[Scene modeling code data]
* begin *

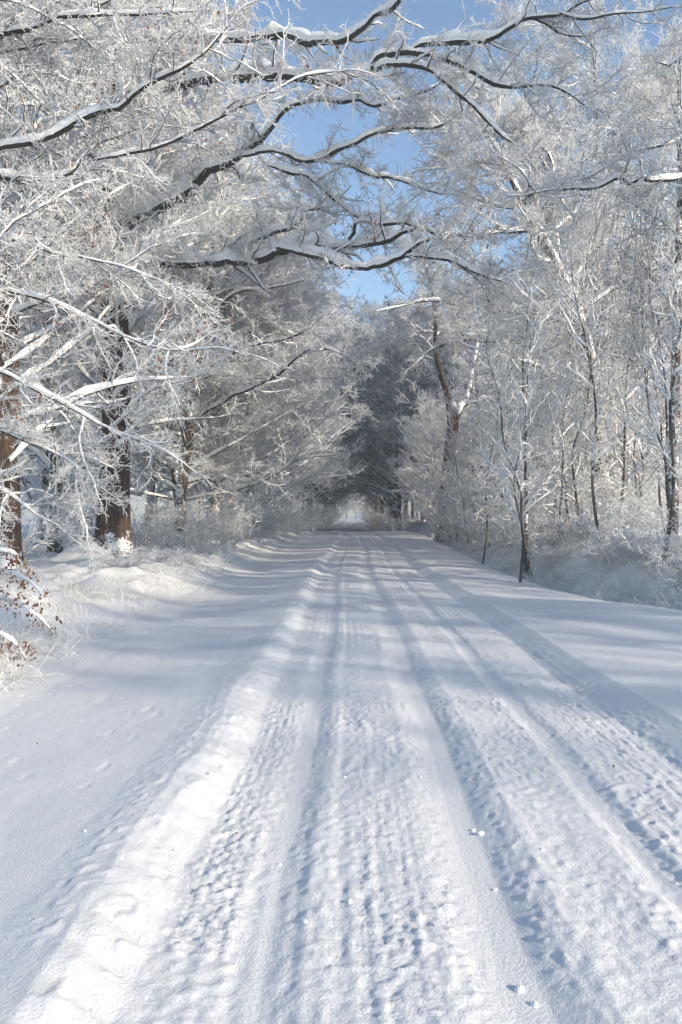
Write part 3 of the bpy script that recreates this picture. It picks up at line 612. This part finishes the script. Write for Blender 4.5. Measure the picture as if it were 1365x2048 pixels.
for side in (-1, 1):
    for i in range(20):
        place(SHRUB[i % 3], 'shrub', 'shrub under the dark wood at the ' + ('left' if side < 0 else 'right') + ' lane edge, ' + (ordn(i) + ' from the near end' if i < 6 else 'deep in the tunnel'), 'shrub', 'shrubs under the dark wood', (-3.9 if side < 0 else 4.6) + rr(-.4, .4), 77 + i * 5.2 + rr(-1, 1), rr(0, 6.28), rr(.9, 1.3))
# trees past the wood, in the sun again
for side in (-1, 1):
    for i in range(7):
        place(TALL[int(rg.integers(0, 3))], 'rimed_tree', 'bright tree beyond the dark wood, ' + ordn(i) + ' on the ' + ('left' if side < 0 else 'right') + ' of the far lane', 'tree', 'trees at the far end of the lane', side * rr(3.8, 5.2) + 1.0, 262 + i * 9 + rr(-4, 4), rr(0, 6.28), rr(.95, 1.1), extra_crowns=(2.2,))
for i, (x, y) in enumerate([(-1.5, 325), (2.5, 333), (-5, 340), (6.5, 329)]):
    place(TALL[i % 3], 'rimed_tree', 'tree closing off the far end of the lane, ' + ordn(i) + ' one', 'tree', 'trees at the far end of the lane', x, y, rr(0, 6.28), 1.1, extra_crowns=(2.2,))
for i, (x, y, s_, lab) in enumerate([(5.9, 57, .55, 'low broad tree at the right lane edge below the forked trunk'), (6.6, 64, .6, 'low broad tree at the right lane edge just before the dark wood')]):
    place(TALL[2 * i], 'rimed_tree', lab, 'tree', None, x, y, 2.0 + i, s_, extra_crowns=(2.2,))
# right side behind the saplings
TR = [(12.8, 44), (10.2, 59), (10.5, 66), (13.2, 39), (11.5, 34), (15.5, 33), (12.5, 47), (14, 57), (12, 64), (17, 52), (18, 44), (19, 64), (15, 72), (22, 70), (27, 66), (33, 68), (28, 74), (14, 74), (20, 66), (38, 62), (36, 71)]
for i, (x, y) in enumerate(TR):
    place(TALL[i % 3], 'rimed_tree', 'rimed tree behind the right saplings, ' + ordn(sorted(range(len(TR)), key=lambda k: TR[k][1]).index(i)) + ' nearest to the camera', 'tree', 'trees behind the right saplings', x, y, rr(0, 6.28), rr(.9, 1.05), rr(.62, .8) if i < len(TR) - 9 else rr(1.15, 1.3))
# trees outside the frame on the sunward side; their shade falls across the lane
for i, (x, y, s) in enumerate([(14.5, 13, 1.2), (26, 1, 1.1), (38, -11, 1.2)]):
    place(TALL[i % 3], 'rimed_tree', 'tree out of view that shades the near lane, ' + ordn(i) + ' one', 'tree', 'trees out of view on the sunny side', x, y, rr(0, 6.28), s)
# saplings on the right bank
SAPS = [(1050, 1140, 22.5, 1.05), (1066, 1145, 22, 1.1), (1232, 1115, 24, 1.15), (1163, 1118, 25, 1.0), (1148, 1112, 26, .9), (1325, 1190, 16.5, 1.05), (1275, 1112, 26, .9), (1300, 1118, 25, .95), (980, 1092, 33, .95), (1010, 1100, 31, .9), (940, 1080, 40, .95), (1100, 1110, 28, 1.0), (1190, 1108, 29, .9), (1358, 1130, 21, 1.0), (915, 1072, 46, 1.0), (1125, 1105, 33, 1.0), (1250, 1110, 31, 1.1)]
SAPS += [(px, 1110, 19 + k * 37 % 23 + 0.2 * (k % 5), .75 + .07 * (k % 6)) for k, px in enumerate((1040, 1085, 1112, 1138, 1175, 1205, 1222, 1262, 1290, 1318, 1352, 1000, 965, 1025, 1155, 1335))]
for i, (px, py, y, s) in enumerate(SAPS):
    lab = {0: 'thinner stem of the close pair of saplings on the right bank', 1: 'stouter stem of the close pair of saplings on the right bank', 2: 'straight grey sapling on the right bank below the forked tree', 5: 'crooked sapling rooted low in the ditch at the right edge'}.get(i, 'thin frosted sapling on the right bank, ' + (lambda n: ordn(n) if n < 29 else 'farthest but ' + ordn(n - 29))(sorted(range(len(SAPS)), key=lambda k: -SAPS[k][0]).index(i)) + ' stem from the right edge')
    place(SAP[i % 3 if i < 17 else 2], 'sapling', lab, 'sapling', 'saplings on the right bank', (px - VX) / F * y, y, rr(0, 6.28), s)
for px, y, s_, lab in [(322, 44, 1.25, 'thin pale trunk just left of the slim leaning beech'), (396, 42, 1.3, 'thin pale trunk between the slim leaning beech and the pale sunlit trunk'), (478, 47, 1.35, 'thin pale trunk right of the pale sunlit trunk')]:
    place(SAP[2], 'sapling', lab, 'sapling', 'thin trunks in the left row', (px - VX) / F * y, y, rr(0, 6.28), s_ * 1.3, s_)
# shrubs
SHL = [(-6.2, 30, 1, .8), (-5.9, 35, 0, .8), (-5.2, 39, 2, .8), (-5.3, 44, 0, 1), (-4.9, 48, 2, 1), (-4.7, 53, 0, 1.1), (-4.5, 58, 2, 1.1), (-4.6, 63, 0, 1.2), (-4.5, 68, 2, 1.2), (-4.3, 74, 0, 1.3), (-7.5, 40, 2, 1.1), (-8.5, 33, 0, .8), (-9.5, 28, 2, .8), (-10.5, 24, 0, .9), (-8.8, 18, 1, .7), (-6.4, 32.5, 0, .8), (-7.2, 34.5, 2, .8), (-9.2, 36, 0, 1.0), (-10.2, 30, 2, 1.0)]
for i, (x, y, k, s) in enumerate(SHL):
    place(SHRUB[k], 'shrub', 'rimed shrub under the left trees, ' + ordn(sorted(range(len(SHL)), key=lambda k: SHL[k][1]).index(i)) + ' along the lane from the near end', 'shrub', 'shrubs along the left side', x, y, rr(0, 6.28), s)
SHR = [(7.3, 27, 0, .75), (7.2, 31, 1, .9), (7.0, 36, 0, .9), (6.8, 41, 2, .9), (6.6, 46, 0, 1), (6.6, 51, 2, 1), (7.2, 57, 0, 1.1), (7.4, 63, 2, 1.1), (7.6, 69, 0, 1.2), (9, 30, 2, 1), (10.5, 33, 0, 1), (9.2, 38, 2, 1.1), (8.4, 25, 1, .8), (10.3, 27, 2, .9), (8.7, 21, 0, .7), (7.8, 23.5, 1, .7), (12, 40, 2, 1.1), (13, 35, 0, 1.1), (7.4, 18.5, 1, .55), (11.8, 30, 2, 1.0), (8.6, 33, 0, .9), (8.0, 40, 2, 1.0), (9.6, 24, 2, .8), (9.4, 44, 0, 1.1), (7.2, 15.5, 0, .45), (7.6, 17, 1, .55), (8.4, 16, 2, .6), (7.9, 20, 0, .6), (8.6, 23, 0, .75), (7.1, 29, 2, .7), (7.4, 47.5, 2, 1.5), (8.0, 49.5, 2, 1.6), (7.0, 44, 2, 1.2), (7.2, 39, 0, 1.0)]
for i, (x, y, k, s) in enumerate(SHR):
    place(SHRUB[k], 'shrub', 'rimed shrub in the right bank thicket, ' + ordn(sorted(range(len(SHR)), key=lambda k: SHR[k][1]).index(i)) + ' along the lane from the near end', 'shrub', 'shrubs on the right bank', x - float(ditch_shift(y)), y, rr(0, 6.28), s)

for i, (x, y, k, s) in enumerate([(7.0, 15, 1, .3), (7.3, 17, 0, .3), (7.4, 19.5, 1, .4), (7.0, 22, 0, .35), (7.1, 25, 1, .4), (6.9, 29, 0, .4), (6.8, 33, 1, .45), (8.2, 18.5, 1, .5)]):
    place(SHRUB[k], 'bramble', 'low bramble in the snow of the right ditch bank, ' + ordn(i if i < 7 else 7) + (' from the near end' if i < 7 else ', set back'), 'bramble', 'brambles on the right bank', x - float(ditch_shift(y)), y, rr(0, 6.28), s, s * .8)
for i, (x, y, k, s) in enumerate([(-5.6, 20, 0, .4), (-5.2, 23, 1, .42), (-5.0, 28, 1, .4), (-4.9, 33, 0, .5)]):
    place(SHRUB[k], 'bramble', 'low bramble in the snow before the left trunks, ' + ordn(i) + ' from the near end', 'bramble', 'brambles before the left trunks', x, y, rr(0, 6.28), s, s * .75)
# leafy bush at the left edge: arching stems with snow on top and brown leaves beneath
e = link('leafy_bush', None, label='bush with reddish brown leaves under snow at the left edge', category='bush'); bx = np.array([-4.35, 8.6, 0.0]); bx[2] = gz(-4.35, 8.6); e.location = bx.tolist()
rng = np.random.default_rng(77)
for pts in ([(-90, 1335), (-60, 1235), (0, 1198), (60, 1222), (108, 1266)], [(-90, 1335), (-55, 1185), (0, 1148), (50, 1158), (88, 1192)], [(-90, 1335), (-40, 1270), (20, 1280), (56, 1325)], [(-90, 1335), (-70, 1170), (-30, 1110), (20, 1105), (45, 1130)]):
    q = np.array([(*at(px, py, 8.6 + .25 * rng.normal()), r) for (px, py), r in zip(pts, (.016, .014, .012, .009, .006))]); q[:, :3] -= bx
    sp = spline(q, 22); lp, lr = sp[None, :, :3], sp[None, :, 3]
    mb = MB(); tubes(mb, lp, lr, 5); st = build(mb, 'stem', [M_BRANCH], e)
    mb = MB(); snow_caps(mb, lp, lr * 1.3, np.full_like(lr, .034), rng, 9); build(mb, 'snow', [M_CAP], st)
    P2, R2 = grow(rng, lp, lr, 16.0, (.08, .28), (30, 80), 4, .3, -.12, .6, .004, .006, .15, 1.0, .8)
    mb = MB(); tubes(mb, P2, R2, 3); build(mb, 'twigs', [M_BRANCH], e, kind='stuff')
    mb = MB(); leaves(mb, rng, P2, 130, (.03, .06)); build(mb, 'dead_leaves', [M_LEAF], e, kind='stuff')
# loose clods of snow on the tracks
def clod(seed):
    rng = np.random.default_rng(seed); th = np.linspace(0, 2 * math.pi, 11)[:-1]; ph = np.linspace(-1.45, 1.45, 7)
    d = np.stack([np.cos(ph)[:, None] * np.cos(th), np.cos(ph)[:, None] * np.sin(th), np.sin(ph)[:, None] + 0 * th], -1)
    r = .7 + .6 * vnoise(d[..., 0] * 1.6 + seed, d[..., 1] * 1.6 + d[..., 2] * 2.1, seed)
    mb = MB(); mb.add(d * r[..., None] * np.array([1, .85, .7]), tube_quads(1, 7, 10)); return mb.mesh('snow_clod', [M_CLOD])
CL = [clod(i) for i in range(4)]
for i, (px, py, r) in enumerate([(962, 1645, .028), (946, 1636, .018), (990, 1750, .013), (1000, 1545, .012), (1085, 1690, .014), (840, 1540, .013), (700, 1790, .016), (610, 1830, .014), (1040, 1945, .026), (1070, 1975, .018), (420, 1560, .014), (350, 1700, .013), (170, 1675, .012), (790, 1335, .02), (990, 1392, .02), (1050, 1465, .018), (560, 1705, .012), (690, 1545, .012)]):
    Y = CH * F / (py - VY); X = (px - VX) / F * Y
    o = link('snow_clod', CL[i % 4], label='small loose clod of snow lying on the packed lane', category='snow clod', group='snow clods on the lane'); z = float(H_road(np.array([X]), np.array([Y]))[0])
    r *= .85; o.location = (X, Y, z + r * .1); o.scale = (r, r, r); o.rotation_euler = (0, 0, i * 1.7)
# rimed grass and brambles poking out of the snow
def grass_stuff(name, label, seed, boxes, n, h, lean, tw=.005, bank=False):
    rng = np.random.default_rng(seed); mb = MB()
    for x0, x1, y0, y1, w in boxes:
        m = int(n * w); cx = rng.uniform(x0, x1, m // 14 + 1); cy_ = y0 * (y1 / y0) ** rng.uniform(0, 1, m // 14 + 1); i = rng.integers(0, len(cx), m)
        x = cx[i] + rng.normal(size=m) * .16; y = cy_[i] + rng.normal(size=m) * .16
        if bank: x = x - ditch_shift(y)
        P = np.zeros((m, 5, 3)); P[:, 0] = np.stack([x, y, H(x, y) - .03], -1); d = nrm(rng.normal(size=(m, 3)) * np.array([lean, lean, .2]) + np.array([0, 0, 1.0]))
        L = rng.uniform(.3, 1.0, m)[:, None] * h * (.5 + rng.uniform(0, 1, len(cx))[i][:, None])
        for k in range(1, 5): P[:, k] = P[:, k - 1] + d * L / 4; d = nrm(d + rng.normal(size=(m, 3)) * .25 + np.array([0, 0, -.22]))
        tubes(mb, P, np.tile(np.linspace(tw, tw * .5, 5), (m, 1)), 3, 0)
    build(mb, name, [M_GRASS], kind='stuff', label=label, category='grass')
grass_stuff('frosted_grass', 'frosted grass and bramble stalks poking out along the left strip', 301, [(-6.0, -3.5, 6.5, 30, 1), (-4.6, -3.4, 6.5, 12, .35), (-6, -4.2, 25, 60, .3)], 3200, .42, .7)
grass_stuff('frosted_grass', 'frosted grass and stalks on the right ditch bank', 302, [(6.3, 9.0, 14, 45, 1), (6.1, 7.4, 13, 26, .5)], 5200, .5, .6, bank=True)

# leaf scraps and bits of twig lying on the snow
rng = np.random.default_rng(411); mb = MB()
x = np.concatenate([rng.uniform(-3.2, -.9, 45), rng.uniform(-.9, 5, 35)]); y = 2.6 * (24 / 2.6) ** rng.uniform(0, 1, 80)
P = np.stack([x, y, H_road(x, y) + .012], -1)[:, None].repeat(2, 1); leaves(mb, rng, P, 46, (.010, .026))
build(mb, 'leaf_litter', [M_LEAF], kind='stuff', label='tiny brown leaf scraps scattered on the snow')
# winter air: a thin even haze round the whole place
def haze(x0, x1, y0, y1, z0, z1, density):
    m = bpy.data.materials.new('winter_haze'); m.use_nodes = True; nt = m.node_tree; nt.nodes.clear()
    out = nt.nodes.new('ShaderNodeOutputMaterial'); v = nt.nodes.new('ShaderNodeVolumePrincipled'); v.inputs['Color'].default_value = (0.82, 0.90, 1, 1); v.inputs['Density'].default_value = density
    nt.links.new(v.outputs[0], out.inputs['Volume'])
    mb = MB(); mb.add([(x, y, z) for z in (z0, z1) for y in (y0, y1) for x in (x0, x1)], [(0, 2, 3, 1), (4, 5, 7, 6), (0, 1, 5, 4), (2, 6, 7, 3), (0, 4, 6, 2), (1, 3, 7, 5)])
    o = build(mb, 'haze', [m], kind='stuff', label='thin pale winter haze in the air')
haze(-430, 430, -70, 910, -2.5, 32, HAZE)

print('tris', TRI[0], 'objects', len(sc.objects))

* end *
* begin *

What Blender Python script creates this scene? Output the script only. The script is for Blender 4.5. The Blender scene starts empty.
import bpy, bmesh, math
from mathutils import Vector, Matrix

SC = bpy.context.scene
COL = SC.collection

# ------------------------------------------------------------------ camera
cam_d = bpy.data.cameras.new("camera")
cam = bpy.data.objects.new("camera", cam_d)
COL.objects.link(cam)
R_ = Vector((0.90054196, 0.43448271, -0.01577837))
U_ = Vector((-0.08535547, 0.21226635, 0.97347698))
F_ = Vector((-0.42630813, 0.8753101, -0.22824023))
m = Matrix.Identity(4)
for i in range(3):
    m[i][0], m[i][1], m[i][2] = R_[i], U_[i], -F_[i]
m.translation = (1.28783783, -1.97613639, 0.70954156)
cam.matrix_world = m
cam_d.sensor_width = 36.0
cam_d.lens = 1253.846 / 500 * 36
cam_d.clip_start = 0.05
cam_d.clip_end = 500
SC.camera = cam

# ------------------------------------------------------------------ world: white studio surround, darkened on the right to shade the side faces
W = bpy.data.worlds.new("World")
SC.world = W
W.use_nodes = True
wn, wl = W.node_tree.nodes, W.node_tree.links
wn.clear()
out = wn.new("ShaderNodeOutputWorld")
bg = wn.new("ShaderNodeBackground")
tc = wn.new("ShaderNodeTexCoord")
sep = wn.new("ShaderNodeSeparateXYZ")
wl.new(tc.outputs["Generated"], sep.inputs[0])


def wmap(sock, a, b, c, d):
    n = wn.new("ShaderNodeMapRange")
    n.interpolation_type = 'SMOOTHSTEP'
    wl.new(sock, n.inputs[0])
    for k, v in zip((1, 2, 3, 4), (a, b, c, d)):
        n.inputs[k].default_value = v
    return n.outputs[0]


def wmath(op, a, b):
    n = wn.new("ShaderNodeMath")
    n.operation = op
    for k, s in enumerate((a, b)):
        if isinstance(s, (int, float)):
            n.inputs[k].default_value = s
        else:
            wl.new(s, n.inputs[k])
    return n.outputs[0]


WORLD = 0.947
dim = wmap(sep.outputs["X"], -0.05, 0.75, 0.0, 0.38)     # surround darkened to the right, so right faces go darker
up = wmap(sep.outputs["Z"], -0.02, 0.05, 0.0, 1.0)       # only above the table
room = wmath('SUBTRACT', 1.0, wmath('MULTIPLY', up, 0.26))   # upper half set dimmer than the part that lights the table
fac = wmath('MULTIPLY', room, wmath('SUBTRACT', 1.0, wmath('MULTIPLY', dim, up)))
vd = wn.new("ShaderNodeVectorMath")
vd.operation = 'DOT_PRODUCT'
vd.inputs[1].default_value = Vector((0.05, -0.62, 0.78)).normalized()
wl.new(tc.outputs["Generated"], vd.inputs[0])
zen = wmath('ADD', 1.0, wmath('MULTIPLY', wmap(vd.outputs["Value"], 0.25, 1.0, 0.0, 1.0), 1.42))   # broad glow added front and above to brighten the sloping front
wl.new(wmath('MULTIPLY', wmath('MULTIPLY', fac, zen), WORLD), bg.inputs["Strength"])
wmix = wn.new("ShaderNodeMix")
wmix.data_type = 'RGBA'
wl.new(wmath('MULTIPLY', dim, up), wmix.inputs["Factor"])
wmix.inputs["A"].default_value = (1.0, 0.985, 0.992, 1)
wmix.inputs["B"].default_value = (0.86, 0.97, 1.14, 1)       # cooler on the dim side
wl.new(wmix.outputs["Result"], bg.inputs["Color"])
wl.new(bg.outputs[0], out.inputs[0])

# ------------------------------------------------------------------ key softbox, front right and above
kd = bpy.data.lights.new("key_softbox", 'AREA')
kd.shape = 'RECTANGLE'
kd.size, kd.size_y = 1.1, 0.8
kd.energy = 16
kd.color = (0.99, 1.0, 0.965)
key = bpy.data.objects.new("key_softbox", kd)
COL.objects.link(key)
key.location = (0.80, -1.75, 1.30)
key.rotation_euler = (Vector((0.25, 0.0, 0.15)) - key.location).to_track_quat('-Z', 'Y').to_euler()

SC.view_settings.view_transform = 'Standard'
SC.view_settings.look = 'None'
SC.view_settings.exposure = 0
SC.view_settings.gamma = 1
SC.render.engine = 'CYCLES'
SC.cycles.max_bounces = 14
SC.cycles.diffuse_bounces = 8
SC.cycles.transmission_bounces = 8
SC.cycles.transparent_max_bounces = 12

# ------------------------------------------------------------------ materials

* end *

### Problem details
Extract verbatim only those lines that run from the line with "What Blender Python" to the line with "COL = SC.collection", inclusive.

### Response to this task
What Blender Python script creates this scene? Output the script only. The script is for Blender 4.5. The Blender scene starts empty.
import bpy, bmesh, math
from mathutils import Vector, Matrix

SC = bpy.context.scene
COL = SC.collection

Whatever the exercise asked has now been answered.